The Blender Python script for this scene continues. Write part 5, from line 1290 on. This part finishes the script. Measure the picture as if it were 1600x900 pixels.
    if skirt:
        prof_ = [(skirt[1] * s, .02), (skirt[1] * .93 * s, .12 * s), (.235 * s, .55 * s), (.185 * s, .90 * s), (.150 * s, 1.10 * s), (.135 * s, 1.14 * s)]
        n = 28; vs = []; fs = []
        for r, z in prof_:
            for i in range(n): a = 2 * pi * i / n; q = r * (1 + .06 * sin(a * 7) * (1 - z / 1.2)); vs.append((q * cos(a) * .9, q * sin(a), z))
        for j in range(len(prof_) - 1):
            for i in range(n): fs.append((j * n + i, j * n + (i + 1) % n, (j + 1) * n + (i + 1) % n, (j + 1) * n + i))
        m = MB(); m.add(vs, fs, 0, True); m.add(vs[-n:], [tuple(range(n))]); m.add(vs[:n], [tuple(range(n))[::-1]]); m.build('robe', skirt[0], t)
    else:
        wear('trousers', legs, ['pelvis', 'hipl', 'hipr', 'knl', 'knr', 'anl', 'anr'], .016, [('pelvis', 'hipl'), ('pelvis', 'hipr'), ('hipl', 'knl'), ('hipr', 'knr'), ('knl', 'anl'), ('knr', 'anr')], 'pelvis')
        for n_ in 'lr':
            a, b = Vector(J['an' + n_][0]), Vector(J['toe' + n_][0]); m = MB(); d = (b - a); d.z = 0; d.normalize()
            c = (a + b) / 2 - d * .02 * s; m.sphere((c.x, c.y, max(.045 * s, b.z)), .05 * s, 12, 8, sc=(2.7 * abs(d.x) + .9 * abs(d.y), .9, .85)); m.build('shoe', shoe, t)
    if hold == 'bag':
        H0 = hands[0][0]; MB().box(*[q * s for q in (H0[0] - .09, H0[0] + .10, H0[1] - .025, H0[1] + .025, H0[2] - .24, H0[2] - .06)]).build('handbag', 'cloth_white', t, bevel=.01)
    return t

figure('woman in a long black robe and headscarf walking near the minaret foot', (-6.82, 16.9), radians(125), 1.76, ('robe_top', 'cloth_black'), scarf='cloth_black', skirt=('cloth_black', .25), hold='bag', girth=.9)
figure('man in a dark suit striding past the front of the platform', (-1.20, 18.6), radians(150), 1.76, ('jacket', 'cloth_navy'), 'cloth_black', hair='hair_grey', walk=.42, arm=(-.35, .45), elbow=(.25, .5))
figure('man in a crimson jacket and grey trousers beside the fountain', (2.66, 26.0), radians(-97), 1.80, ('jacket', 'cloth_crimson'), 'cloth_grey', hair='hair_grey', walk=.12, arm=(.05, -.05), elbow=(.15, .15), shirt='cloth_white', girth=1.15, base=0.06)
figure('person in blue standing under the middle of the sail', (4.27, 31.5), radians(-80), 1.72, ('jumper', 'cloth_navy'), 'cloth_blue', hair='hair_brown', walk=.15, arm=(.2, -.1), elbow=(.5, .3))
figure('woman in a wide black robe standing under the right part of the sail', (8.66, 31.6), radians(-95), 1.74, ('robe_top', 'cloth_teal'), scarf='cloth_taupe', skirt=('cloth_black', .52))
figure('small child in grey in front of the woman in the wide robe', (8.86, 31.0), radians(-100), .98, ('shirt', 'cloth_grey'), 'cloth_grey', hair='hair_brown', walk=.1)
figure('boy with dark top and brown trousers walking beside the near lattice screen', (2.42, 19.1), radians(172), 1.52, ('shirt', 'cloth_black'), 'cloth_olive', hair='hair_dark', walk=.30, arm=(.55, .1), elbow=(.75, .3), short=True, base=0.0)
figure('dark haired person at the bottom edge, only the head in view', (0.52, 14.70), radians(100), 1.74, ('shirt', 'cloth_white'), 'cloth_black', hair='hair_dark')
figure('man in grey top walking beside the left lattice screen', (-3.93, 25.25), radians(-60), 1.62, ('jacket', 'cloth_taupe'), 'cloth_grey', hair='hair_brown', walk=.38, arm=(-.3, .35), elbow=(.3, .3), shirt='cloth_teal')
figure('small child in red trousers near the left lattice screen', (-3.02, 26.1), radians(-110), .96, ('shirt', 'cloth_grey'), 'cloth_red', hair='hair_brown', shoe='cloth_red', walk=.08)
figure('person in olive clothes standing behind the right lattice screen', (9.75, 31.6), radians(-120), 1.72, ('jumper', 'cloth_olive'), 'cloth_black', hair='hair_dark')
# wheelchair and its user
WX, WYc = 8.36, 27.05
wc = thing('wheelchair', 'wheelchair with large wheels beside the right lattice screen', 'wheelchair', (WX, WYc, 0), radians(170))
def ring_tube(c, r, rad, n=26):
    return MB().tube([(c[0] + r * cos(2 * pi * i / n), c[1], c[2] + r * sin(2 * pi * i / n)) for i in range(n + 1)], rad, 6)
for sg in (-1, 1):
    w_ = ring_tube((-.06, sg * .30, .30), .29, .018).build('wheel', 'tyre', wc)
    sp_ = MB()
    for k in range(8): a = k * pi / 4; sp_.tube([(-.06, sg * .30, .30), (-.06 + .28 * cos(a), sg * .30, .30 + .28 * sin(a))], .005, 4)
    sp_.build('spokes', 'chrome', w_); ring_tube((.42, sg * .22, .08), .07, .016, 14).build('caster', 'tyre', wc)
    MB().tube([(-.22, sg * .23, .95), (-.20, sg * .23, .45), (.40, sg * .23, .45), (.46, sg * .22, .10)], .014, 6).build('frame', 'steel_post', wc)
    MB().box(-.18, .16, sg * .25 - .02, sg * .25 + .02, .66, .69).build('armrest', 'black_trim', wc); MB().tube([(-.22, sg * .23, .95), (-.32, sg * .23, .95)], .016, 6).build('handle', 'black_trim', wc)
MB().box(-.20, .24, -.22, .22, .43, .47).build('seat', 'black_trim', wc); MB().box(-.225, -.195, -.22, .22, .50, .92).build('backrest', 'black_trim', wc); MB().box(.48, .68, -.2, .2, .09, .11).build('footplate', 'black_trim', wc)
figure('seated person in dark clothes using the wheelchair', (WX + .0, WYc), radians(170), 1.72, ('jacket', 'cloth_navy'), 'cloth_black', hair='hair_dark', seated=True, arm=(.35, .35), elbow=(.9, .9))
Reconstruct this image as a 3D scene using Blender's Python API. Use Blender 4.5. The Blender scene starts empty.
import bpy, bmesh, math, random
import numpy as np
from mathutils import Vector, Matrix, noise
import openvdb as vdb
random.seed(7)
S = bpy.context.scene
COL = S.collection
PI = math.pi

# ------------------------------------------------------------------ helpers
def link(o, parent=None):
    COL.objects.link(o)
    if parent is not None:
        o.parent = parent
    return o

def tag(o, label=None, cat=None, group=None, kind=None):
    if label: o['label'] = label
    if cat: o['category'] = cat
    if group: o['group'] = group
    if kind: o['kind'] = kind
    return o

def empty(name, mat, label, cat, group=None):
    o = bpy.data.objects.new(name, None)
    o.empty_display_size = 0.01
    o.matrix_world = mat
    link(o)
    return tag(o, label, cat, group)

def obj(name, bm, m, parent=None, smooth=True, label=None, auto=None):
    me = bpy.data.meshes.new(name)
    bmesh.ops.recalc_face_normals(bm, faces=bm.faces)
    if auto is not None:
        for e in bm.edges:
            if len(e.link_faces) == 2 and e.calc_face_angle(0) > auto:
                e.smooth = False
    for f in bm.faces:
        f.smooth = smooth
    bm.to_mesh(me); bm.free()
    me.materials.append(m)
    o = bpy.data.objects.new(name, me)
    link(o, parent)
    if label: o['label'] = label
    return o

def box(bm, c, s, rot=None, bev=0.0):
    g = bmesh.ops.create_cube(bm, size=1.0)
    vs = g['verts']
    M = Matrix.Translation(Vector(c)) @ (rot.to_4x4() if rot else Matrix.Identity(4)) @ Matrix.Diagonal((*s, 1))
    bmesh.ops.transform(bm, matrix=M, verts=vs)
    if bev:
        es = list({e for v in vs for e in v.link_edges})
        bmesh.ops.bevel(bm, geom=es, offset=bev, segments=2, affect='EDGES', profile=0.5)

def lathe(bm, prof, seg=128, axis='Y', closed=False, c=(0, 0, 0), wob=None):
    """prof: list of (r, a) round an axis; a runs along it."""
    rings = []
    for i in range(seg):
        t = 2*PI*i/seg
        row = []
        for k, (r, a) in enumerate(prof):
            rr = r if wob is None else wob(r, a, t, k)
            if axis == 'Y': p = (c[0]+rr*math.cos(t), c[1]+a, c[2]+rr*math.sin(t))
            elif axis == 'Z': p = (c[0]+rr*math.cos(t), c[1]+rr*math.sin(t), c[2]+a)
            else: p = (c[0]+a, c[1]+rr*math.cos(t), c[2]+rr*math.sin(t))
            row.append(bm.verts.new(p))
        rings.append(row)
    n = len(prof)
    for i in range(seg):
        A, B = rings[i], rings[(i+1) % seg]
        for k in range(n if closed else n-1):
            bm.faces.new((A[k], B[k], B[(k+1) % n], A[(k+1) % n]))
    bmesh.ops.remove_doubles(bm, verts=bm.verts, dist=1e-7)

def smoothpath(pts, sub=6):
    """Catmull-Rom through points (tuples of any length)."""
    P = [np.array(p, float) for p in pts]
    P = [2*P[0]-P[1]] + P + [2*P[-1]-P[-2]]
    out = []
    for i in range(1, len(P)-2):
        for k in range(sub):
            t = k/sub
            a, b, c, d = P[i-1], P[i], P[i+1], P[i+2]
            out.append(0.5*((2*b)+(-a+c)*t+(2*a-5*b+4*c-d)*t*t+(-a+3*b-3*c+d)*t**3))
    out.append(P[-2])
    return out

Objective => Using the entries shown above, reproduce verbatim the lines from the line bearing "Reconstruct this image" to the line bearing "return tag(o, label, cat, group)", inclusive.

Response =>
Reconstruct this image as a 3D scene using Blender's Python API. Use Blender 4.5. The Blender scene starts empty.
import bpy, bmesh, math, random
import numpy as np
from mathutils import Vector, Matrix, noise
import openvdb as vdb
random.seed(7)
S = bpy.context.scene
COL = S.collection
PI = math.pi

# ------------------------------------------------------------------ helpers
def link(o, parent=None):
    COL.objects.link(o)
    if parent is not None:
        o.parent = parent
    return o

def tag(o, label=None, cat=None, group=None, kind=None):
    if label: o['label'] = label
    if cat: o['category'] = cat
    if group: o['group'] = group
    if kind: o['kind'] = kind
    return o

def empty(name, mat, label, cat, group=None):
    o = bpy.data.objects.new(name, None)
    o.empty_display_size = 0.01
    o.matrix_world = mat
    link(o)
    return tag(o, label, cat, group)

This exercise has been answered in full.